Le dernier moment de la réflexion a donc été consacré à la question de l’histoire, essentiellement à travers les « Thèses sur l’histoire », de Benjamin, mais aussi à travers quelques remarques de Pasolini, avec leur prolongement, notamment chez Gramsci. La question, au fond, était celle du récit historique : comment écrire l’histoire, comment transmettre un récit historique qui ne néglige pas le rebut, le déchet – autrement dit, comment écrire une histoire qui ne soit pas simplement l’histoire des vainqueurs ? De ce point de vue, il est apparu que le récit construit au sein d’un temps vide et homogène laissait place, nécessairement, à une histoire fondée sur des rapports de causalité et entendue comme progrès – avec cette conséquence inévitable que les vaincus de l’histoire devaient être sacrifiés, au nom du progrès.
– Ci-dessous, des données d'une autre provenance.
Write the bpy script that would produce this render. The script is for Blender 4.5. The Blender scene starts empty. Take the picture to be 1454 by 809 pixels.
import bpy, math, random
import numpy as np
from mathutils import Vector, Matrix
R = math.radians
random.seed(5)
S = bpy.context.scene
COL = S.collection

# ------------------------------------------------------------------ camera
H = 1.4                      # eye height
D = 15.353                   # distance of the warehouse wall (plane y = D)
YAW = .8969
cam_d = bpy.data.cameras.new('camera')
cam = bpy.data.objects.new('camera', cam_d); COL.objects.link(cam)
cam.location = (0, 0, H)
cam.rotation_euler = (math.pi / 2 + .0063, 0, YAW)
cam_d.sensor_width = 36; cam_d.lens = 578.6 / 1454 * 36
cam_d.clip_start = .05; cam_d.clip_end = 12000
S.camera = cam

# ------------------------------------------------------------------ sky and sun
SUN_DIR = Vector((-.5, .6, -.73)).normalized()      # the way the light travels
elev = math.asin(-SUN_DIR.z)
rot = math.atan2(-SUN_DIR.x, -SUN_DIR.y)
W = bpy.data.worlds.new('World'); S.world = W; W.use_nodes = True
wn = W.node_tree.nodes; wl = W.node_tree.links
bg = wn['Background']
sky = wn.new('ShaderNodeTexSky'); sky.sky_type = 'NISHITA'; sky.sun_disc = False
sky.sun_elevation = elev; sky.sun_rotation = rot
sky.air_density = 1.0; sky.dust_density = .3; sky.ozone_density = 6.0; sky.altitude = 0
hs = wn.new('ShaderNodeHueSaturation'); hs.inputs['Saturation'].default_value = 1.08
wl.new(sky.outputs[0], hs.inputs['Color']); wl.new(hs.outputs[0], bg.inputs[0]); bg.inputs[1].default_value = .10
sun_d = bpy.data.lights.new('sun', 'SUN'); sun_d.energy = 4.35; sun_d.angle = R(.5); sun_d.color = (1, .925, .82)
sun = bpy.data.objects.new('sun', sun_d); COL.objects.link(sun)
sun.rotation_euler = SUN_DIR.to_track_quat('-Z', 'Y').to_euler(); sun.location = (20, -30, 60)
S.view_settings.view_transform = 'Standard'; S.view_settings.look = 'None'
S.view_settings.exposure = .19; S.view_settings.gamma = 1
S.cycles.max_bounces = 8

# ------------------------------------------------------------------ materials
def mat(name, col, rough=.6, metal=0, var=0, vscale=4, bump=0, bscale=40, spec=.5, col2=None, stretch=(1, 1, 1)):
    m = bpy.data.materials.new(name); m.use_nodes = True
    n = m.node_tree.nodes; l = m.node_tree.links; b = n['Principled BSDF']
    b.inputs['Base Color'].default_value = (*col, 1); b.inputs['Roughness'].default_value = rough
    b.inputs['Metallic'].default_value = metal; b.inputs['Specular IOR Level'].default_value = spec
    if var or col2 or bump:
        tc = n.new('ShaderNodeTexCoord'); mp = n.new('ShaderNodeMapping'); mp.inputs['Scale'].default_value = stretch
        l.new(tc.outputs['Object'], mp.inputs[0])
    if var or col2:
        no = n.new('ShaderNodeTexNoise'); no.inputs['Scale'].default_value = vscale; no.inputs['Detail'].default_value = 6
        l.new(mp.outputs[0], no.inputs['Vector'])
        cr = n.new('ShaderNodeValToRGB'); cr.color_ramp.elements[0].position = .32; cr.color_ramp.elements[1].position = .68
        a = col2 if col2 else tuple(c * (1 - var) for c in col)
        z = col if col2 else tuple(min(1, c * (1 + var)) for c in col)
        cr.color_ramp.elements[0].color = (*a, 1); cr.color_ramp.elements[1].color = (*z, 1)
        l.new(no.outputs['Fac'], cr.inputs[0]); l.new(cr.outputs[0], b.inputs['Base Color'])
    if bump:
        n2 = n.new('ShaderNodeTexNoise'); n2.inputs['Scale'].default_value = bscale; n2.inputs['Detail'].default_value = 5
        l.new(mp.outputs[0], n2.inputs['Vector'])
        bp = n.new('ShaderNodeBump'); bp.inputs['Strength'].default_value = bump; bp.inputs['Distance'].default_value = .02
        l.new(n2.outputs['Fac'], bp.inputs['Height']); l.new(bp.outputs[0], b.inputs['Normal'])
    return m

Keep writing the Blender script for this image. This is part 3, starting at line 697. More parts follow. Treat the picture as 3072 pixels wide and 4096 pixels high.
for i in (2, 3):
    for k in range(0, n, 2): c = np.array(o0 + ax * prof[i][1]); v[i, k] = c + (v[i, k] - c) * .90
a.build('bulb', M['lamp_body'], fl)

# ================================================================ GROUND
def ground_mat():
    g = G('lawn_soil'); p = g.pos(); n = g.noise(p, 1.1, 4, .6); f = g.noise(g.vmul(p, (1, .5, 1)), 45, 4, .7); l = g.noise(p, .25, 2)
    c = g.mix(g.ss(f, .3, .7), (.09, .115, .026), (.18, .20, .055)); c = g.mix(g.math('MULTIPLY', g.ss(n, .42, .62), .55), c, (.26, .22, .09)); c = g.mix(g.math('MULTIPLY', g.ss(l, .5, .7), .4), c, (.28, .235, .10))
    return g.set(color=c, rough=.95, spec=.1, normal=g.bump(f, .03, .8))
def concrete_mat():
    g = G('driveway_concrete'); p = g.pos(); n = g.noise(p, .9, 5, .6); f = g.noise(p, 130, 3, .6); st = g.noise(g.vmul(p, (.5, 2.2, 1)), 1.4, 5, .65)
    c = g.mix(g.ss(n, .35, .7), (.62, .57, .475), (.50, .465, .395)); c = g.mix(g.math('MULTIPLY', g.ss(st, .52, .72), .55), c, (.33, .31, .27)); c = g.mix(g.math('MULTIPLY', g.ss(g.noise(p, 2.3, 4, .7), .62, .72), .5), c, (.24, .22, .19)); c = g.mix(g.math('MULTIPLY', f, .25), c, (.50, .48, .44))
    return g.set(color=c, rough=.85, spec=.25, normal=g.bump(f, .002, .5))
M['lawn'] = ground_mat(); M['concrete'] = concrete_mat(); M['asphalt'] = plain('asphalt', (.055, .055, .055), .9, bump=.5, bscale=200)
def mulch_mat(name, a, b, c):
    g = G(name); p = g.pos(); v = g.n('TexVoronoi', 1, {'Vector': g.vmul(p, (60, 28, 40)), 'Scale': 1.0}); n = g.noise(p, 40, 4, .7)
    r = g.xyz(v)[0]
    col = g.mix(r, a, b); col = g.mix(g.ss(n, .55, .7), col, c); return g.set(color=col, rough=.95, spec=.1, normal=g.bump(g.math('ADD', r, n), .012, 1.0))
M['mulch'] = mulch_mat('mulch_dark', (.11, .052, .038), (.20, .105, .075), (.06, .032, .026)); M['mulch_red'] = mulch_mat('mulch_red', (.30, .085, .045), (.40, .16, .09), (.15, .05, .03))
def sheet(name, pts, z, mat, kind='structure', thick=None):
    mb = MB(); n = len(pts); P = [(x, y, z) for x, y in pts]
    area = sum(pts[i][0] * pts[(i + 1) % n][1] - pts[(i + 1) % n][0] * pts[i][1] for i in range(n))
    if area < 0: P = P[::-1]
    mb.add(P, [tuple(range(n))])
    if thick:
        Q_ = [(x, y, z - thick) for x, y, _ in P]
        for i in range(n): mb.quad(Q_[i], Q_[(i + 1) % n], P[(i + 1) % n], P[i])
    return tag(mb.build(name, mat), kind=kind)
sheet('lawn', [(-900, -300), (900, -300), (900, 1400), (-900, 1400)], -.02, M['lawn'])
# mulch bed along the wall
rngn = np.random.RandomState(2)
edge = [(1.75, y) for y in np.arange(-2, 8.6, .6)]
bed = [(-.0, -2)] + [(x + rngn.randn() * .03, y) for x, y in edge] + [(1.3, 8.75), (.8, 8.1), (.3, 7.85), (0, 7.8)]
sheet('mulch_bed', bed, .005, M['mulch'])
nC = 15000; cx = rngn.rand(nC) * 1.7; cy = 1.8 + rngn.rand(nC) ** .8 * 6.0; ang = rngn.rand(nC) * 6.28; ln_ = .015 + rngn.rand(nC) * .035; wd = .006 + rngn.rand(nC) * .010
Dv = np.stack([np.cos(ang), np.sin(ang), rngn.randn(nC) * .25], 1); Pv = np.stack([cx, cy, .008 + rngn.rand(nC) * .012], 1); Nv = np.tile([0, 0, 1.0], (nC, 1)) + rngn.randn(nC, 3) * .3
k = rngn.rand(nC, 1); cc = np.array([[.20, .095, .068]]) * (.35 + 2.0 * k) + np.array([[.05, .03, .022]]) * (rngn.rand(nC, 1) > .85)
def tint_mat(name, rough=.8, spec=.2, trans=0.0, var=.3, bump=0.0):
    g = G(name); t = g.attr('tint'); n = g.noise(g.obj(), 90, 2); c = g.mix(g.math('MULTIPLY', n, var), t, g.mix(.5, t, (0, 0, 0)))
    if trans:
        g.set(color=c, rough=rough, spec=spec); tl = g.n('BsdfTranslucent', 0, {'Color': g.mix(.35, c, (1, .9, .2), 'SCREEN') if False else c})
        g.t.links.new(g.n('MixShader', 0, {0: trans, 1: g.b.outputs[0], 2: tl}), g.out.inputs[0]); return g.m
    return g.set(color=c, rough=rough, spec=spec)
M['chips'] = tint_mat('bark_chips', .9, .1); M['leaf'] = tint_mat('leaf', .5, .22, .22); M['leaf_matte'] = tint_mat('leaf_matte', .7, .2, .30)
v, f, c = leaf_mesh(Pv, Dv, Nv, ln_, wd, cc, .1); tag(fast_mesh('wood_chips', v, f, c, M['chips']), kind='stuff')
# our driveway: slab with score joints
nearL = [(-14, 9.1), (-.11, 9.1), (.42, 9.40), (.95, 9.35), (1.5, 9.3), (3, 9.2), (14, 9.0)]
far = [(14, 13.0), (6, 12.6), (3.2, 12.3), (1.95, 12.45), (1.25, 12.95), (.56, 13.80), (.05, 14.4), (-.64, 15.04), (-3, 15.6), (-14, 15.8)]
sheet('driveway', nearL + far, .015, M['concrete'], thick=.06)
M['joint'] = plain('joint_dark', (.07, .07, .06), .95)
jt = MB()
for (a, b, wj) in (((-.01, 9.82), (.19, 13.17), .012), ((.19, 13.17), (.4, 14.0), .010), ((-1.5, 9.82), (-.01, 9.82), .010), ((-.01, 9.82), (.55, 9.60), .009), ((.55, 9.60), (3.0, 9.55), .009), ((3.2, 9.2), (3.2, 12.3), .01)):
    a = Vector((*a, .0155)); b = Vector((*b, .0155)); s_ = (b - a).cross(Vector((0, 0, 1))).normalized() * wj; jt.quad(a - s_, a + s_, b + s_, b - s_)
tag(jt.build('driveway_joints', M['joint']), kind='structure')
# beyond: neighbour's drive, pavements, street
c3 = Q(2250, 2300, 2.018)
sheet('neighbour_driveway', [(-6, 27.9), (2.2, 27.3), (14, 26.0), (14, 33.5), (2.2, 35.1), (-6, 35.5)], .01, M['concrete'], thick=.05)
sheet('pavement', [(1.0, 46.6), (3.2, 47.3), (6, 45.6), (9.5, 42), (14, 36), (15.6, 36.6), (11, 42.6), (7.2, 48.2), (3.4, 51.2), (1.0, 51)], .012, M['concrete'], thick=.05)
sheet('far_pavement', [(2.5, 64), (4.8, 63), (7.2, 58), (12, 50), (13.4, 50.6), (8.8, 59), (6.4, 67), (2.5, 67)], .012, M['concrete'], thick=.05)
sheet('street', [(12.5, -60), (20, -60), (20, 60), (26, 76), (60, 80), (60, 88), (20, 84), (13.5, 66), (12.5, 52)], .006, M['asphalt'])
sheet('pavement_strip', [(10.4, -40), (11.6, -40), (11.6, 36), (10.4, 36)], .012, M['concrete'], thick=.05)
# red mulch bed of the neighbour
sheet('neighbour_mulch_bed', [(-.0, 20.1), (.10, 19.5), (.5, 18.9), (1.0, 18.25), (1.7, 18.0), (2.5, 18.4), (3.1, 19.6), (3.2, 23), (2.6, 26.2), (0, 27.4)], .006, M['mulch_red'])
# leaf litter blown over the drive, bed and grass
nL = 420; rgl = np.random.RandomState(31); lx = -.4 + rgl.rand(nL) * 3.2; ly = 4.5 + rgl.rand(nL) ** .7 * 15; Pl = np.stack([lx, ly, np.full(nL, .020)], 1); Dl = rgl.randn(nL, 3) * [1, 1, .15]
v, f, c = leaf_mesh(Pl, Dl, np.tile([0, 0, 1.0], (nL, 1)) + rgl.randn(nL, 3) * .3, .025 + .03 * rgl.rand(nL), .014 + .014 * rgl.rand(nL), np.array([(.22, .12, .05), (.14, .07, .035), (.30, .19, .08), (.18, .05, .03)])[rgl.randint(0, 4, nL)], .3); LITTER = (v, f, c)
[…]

Pour rompre avec ces conséquences, le recours au temps discontinu est apparu comme nécessaire – c’est à tout moment que le fil de l’histoire des vainqueurs peut être rompu, laissant ainsi la place au surgissement des oubliés de l’histoire. S’il y a surgissement, en effet, c’est qu’on ne se situe pas du côté du simple souvenir (Andenken), mais bien du côté de la remémoration (Eingedenken), d’où l’intérêt prononcé de Benjamin pour Proust. Il s’agit donc de laisser place à un récit rendant possible la remémoration, c’est-à-dire le retour effectif de ce qui, jamais, n’a été vécu. Dans cette optique, les généalogies pasoliniennes (de type expressif, et non causaliste) dessinent bien quelque chose de ces résurgences pensées sur le modèle de la remémoration : le corps avoue, en ses formes, dans l’intonation d’un accent, un passé qu’il ignore, non pour l’avoir oublié, au sens strict, mais pour ne l’avoir lui-même jamais vécu. Le corps se souvient de ce qu’il n’a pas vécu (soit par la manifestation d’ancêtres non connus, soit par la manifestation d’un « inconscient agricole », selon une expression de Pasolini).

Résultats :
La question qu’il serait possible de poser, au terme de ce travail, est peut-être au fond celle-ci : Que produit donc ce travail, en termes de devenir, entre Benjamin et Pasolini ?
On pourrait dire que cette rencontre arrache Pasolini à lui-même, comme elle arrache Benjamin à lui-même, non pas en défigurant qui que ce soit, mais en permettant d’actualiser, chez chacun des deux, des potentialités internes de déterritorialisation. Au fond, l’actualisation de ces virtualités résulterait d’une sorte de technique du montage à l’œuvre dans ce travail, au moyen de rencontres inopinées (entre les deux auteurs, entre leurs énoncés respectifs, entre différents énoncés d’un même auteur, etc.), et qui font sens. C’est en cela que le devenir qui s’emparerait et de Benjamin et de Pasolini, dans la présente thèse, est bien construit. C’est qu’en effet, en mettant en place une confrontation entre Pasolini et Benjamin, qui ne soit pas comparatiste, une confrontation qui ne se réduise pas à des rapprochements systématiques quant à tel ou tel point, mais cherche à déboucher sur un plan de consistance nouveau, on peut déplacer l’un et/ou l’autre, sans pour autant être reconduit à l’écrasement (au moins partiel) d’un pôle par l’autre. C’est en ce sens que Deleuze pouvait parler d’une philosophie donnant naissance à un Hegel barbu, ou à un Marx glabre. Si, donc, les conclusions de cette thèse peuvent donner l’apparence que Benjamin, relativement à la question de l’histoire en tout cas, prend le pas sur Pasolini, il serait en fait possible de conférer une orientation exactement inverse à ces conclusions, sur ce point, en envisageant, par exemple, ce que la pensée du corps, chez Pasolini, permet de faire affleurer à la surface, chez Benjamin. Il y aurait ainsi, par exemple, toute une interrogation à porter dans le domaine de la relation de Benjamin à la psychanalyse : ce que Benjamin utilise chez Freud, notamment la notion de choc, pouvant largement être utilisé indépendamment de l’essentiel du corpus freudien, cela ne nous reconduirait-il pas à un inconscient proche de celui dont parle parfois Pasolini, cet inconscient « déposé dans les choses » ? De cette façon, c’est la question même de la philosophie de l’histoire qui serait à reprendre à nouveaux frais, Pasolini, cette fois, pouvant redevenir, dans ce registre également, un pôle réellement actif dans la relation à Benjamin. Une histoire plébéienne écrite à partir des corps pauvres et discrédités constitue un programme assez exaltant pour mobiliser bien des types de chiffonniers.